Object storage emerges as the backbone for private AI
Object storage underpins most private AI deployments that have reached production, according to a survey of 504 large organisations running AI systems on infrastructure they control.
Research by analyst firm Freeform Dynamics found that 91% of enterprises operating private AI in live environments make meaningful use of object storage. Of those, 44% use it extensively and 47% use it "quite a bit".
The findings suggest a shift in where infrastructure teams see bottlenecks as AI moves beyond pilots. GPUs and server capacity remain central, but respondents ranked storage performance as an equal constraint when scaling production workloads.
Storage constraints
More than half of respondents (57%) said storage performance is a priority for avoiding AI bottlenecks, compared with 54% who cited compute or GPU availability and 52% who cited network bandwidth.
The survey suggests production AI programmes are becoming more dominated by data movement and reuse across pipelines than by model training alone. Freeform Dynamics pointed to a need for systems that can stage, govern, protect, and reuse data for inference-driven workloads.
Metadata and mixed workloads also emerged as pressure points. Some 40% cited metadata handling at scale as a bottleneck risk, and 38% reported challenges in handling mixed workloads-such as high-throughput training and lower-latency inference in the same environment.
Private AI
The research focused on organisations running "private AI", also described as sovereign AI, where the enterprise retains control of the infrastructure used for models and data. Respondents who said all their AI work was cloud-based were excluded.
Freeform Dynamics found that 81% view private AI infrastructure they control as critical to their success, linking this to sovereignty, compliance requirements, and the need to keep data close to where AI workloads run.
Many organisations are taking a blended approach rather than building from scratch. The survey found that 44% adapt existing compute for AI, while 40% purpose-build compute. On the storage side, 42% adapt existing storage and 39% purpose-build storage.

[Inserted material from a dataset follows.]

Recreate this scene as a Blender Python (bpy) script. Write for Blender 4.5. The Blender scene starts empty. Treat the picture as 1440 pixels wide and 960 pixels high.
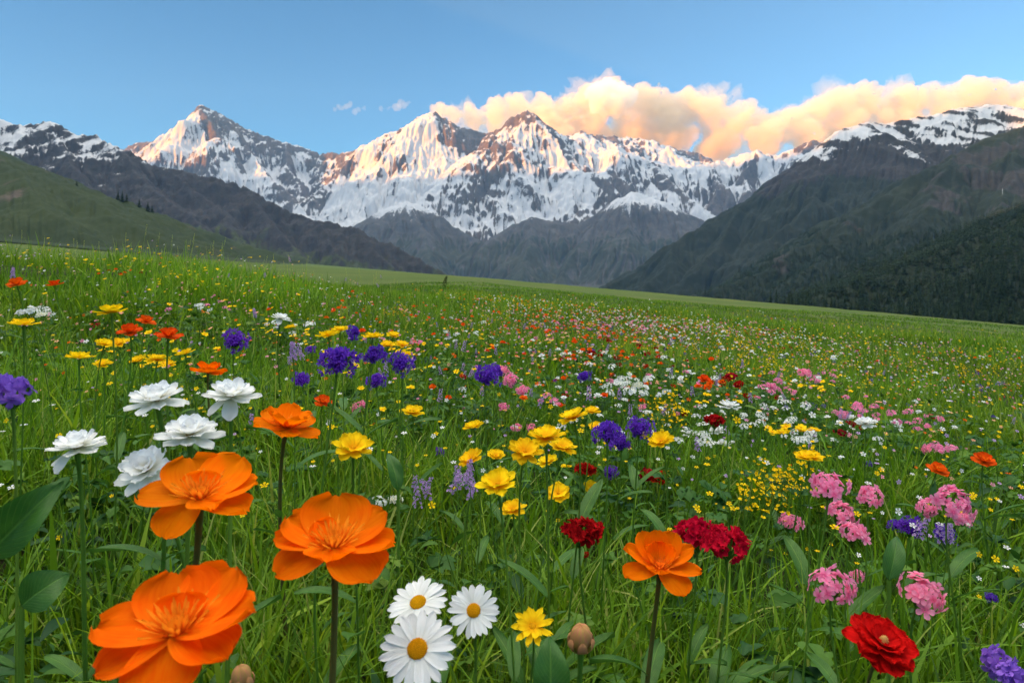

This pattern suggests tiered and hybrid architectures are now common in production AI environments, combining faster tiers for active workloads with larger-capacity tiers for long-term retention and reuse.
Object storage role
Within these architectures, object storage has become a core component for on-premises AI data pipelines. Respondents reported slightly deeper use of object storage than file-based storage, and far more than block-based storage.
Object storage is widely used across enterprise IT for unstructured data and large-scale archives. Its role in AI reflects the operational need to manage large volumes of training data, model artefacts, and inference inputs and outputs across multiple systems.
The findings also align with broader trends in data governance and lifecycle management. Teams running production AI face requirements for reliability, access controls, auditing, and long-term cost management, alongside performance.
Industry context
Respondents were drawn from medium to large enterprises with more than 1,000 employees, based in the United States, the United Kingdom, France, and Germany. Sectors included financial services, professional services, manufacturing, healthcare and life sciences, government, and media and entertainment.
For storage suppliers, the results point to an opportunity to position data infrastructure alongside compute in AI spending decisions. Ranking storage performance alongside GPUs suggests procurement and architecture discussions may expand beyond accelerators and networking.
Scality, which commissioned the study, sells storage software focused on object storage and cyber resilience. It said S3-compatible object storage can serve as a foundational layer in the tiered environments described by respondents, alongside file systems and other storage types.
"Most industry discussion frames AI infrastructure as primarily a compute challenge," said Tony Lock, director of engagement and distinguished analyst at Freeform Dynamics.
"This research makes clear that enterprises running private AI in production are dealing with a broader systems reality. Many see a need for simple, scalable architectures that keep data close, support multiple AI genres, and balance performance with governance and cyber resilience across the full pipeline."
Scality said the findings support a more data-centric view of AI operations as inference becomes more prevalent in day-to-day use. It also pointed to demand for control and predictability in environments where data sensitivity and regulatory oversight shape deployment decisions.
"The data defines the problem, and the platform determines who scales," said Paul Speciale, chief marketing officer at Scality.
"This research validates what we see in the field: production AI success depends on how effectively teams manage and operationalise data throughout the AI lifecycle. Scality provides an S3-native, tiered, cyber-resilient foundation aligned with how enterprises are building sovereign AI today. It delivers the control, predictability, and operational resilience required to scale."
Freeform Dynamics said enterprises are converging on tiered designs that separate fast storage for active workloads from scalable capacity tiers for persistent, reusable datasets as production AI becomes increasingly inference-driven.